If one parent is relationally off — then a child’s only recourse, especially if that parent is abusive and persuasive, is to determine how that parent is constantly feeling in order to meditate violence. It was through early childhood that I learned it was preferable if I put my needs to the side and if I found a way, instead, to be in service. Dutifully, moralistically. My obsession with God was fostered young because how else do you accept a painful home life? You find scripture to fortify you and your condition, you find ways to believe this is the only way and that God is testing your devotion.
In Rachel Cusk’s Coventry, she writes: “What Jesus did was sacrifice himself, use his body to translate word to deed, to make evil visible. While being crucified, he remained for the most part polite. He gave others much to regret. Their regret sustained two thousand years of Christianity.”
I think when you are a people pleaser you rely on this tension — that being in servitude will inevitably determine reciprocity, because the hope is that the other person’s regret (hopefully) will turn into devotion. That, inevitably, those you are beholden to you will also be shaken into service, out of guilt that hopefully turns into love, or at the very least, into gratitude.

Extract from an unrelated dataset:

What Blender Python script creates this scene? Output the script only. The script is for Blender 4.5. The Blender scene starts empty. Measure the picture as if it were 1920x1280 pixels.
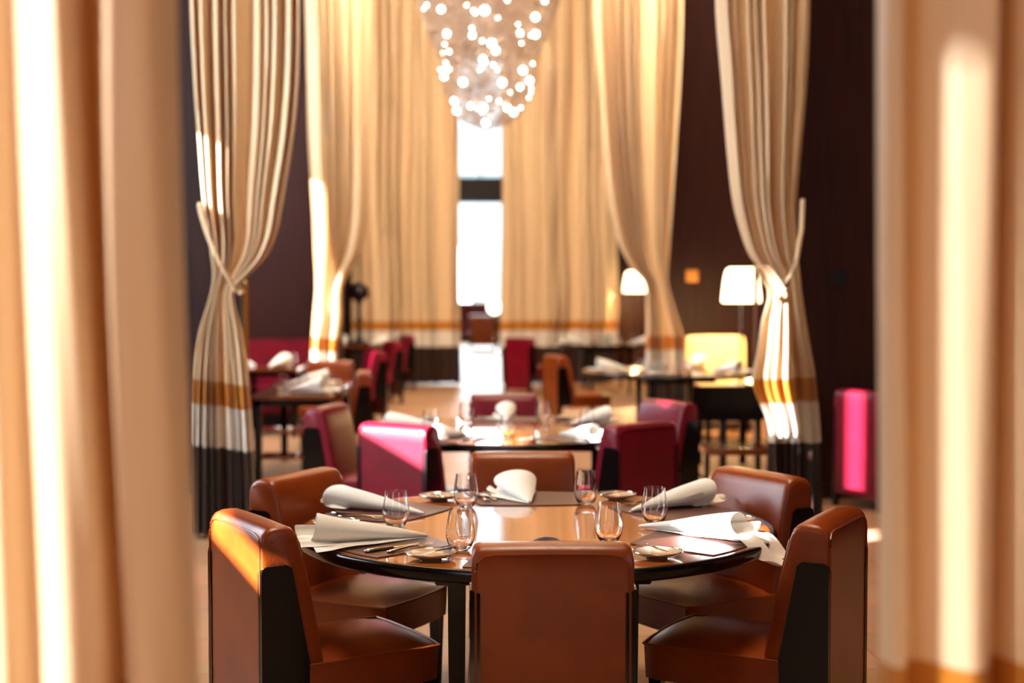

So much of the time what I want most is not even reciprocity of the action itself, but an acknowledgment of my goodness, of my kindness, and I want my sacrifice to turn a person’s regret into dedication. As Cusk writes in a later essay, “A helpful person is someone who performs duties outside their own sphere of responsibility, out of the kindness of their heart. Help is dangerous because it exists outside the human economy: the only payment for help is gratitude.”